Lebih lanjut, Hendrik menyoroti lemahnya penegakan hukum di Batam. Menurutnya, banyak pengusaha yang tidak takut terhadap aturan, sementara aparat terkesan kurang tegas dalam mengambil langkah.
“Kalau hukum tidak bisa ditegakkan, artinya negara kalah. Ini perlu disampaikan kepada masyarakat, sekaligus menjadi dukungan moral kepada Kementerian agar tetap konsisten menegakkan hukum demi keberlanjutan lingkungan dan investasi,” katanya.
Hendrik mengingatkan bahwa lemahnya penegakan hukum lingkungan bisa berdampak luas, tidak hanya pada kerusakan ekosistem, tetapi juga pada iklim investasi di Indonesia.
“Investor butuh kepastian hukum. Kalau hukum lemah, maka yang dirugikan bukan hanya lingkungan, tetapi juga perekonomian nasional,” jelasnya.
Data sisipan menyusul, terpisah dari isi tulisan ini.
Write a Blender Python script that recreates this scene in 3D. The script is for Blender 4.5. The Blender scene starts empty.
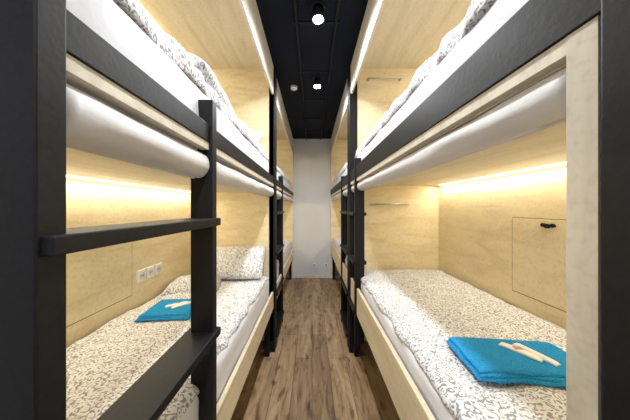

Menanggapi pertanyaan terkait jumlah dan dampak limbah elektronik yang masuk ke Batam, Hendrik mengakui pihaknya masih melakukan pendalaman data. Namun, ia menegaskan bahwa praktik impor limbah sudah jelas dilarang oleh regulasi yang berlaku.
“Larangan limbah bukan hanya diatur dalam UU No. 32 Tahun 2009 tentang Perlindungan dan Pengelolaan Lingkungan Hidup, tetapi juga dalam UU No. 18 Tahun 2008 tentang Pengelolaan Sampah. Jadi, regulasinya sudah sangat jelas,” paparnya.